The second reason is that President Rouhani and his broadly moderate pro-West, pro-JCPOA supporters have lost the confidence of many who voted for him due to his inability to deliver the economic prosperity that he promised would result from the nuclear deal agreed in 2015 and implemented on 16 January 2016. “This includes [Supreme Leader, Ali] Khamenei, who supported Rouhani for the first few years but now has no choice but to go along with the IRGC’s recommendations, and this Russia deal is at the forefront of these,” said a senior Iran source.

Why is the IRGC backing this deal with Russia, given that its senior personnel are extremely capable people and hardened military officers, well aware of the trouble that the deal could create on a global scale?

“Firstly, they [the IRGC] honestly believe that a corollary financial deal agreed with Russia last year is the only economic lifeline that Iran has that will stop it from falling into a popular revolutionary scenario, and the second reason is that some of the most senior figures in the IRGC also stand to gain monetarily by co-operating with Russia,” an Iran source told OilPrice.com last week.
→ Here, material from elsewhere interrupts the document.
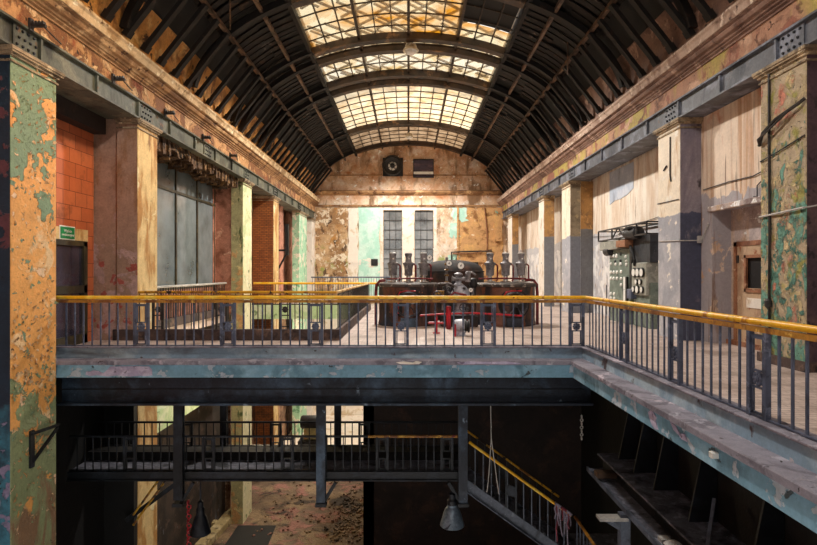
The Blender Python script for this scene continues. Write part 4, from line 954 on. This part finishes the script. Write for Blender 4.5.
for (xx, yy, zz, R_) in ((-.35, -.4, 1.02, .12), (.12, -.45, .42, .14), (-.8, -.3, .85, .13)):
    m = MB(); m.ring((px_ + xx, py_ + yy, zz), R_, .02, 'y', 20, 6); m.tube([(px_ + xx - R_, py_ + yy, zz), (px_ + xx + R_, py_ + yy, zz)], .014, 6); m.tube([(px_ + xx, py_ + yy, zz - R_), (px_ + xx, py_ + yy, zz + R_)], .014, 6); m.tube([(px_ + xx, py_ + yy, zz), (px_ + xx, py_ + yy + .25, zz)], .02, 6); m.build('valve_wheel', 'wheel', t, smooth=True)
m = MB(); m.tube([(px_ - .45, py_ - .35, .75), (px_ - .2, py_ - .4, .95), (px_ + .2, py_ - .4, .85), (px_ + .35, py_ - .3, .6)], .04, 8); m.build('copper_pipe', 'red_dark', t, smooth=True)
m = MB(); m.box(px_ - .85, px_ - .55, py_ - .15, py_ + .15, .85, 1.0); m.lathe([(.05, -.1), (.05, .1)], (px_ - .75, py_ - .2, .92), 10, 'y'); m.build('lubricator', 'brass', t)
for (gx, gz, gr) in ((449, 263.4, .105), (460.8, 265.8, .125), (470.7, 290, .08), (429.5, 257.7, .10)):
    X = (gx - 408.5) * 19.2 / 545; Z = EYE - (gz - 272.5) * 19.2 / 545
    m = MB(); m.lathe([(gr * .8, .05), (gr, .04), (gr, -.02), (gr * .92, -.03)], (X, 19.2, Z), 20, 'y'); m.tube([(X, 19.24, Z), (X + .02, 19.5, Z - .1)], .02, 6); g = m.build('gauge', 'black', t, smooth=True)
    m = MB(); m.lathe([(gr * .9, -.032), (gr * .88, -.038)], (X, 19.2, Z), 20, 'y'); m.build('dial', 'dial', g)
    m = MB(); m.beam((X - gr * .1, 19.16, Z - gr * .2), (X + gr * .3, 19.16, Z + gr * .55), .008, .012, (0, 1, 0)); m.lathe([(gr * .22, -.04), (gr * .2, -.044)], (X, 19.2, Z), 10, 'y'); m.build('needle', 'black', g)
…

The cornerstone deal in question was part of a wide-ranging 22-point memorandum of understanding signed by Iran’s deputy petroleum minister, Amir-Hossein Zamaninia, and Russia’s deputy energy minister, Kirill Molodtsov, at the time covering closer co-operation between the two countries across the board.

For the oil and gas sector, specifically, it involved Russia giving US$50 billion per year every year for at least five years so it could complete its top priority oil and gas projects to Western standards, which was estimated to cost around US$250 billion. Another US$250 billion would then be available for the following five years for Iran to build-out the remainder of its economy. In exchange for this, Iran would give Russian companies preference in all future oil and gas field exploration and development deals, to add to the seven already agreed at that time. These included: Zarubezhneft for Aban and Paydar-e Gharb, Lukoil for Ab Teymour and Mansouri, GazpromNeft for Changouleh and Cheshmeh-Khosh, and Tatneft for Dehloran. In addition – and crucial for what is now in view militarily – Iran also agreed to buy Russia’s S-400 missile defence system, to allow Russia to expand its number of listening posts in Iran, and to double the number of senior ranking IRGC officers that are seconded in Moscow for ongoing training, to between 120 and 130.

The deal also ensured that there was a clause not allowing Iran to impose any penalties on any Russian development firm for slow progress on any field for 10 years, including not being able to re-offer these fields in new bidding rounds even if no progress at all was being made. Over the 10-year period the Russians would have the right to dictate exactly how much oil was produced from each field (to the barrel), when it was sold (to the day), to whom it was sold (by company), and for how much it was sold (to the cent). “Added to this is the fact that within the contracts there was another killer clause: Russia had the right to be able to buy all of the oil – or gas – being produced from fields that their companies were supposedly developing at 55 to 72 per cent of its open market value, for the next 10 years,” said one of the Iran sources. In just the last week as well, Russia – despite it swindling Iran out of its arguably rightful share of Caspian Sea resources – has offered to extract oil and gas from Iran’s sector in the Caspian and sell supplies on in the international markets.

The other reason that has prompted the IRGC into allowing Russia to use Iran as a forward operating military base is that at least two of the most senior commanders have been given monetary inducements to champion Russia’s cause. This was also the reason why Iran ended up buying the inferior capability 28-year old S-300 missile system from Russia rather than the cutting edge new S-400 system.

“Russia told Iran that it didn’t actually need the S-400 system and that the S-300 system would be adequate for its needs, despite the S-300 system still costing in total US$7 billion – US$4 billion up front and US$3 billion when it was actually delivered – which was three times the cost that Russia charged Egypt for the better S-400 system,” said one of the Iran sources.

“At the same time, two of the key IRGC commanders who had allowed this deal to go ahead pocketed US$105 million each just from that one deal, and they and others get another cut of the US$50 billion per year deal if that fully re-emerges and of the newly-agreed Caspian deal,” he added.

As it stands, then, Russia not only has unfettered access to all of Iran’s onshore, offshore and Caspian Sea oil and gas reserves to sell on as it wishes, however it wishes, but also is set to secure two of the most strategically well-placed ports and surrounding areas in the world’s most sensitive oil and gas hotspot, giving it effective control over the Strait of Hormuz. The Strait, of course, remains the world’s most important oil transit chokepoint – and the key route from the Arabian Gulf to the Far East via the Indian Ocean – with roughly 35% of all seaborne oil and about a third of global liquefied natural gas supplies passing through it.

“Bandar-e-Bushehr and Chabahar will give Russia a potential stranglehold over the entire Persian Gulf area and into the Indian Ocean, which will allow it as well to conduct joint naval operations with China with more ease in the U.S. sphere of influence in the East, including around Japan, South Korea, and the Philippines,” a London-based intelligence analyst told OilPrice.com last week.

“The fact that Russia also intends to use these two ports not just for warships but for nuclear submarines as well when the waters in its more northern ports are frozen is significantly upping the Russian ante on the West in general and on the U.S. in particular,” he concluded.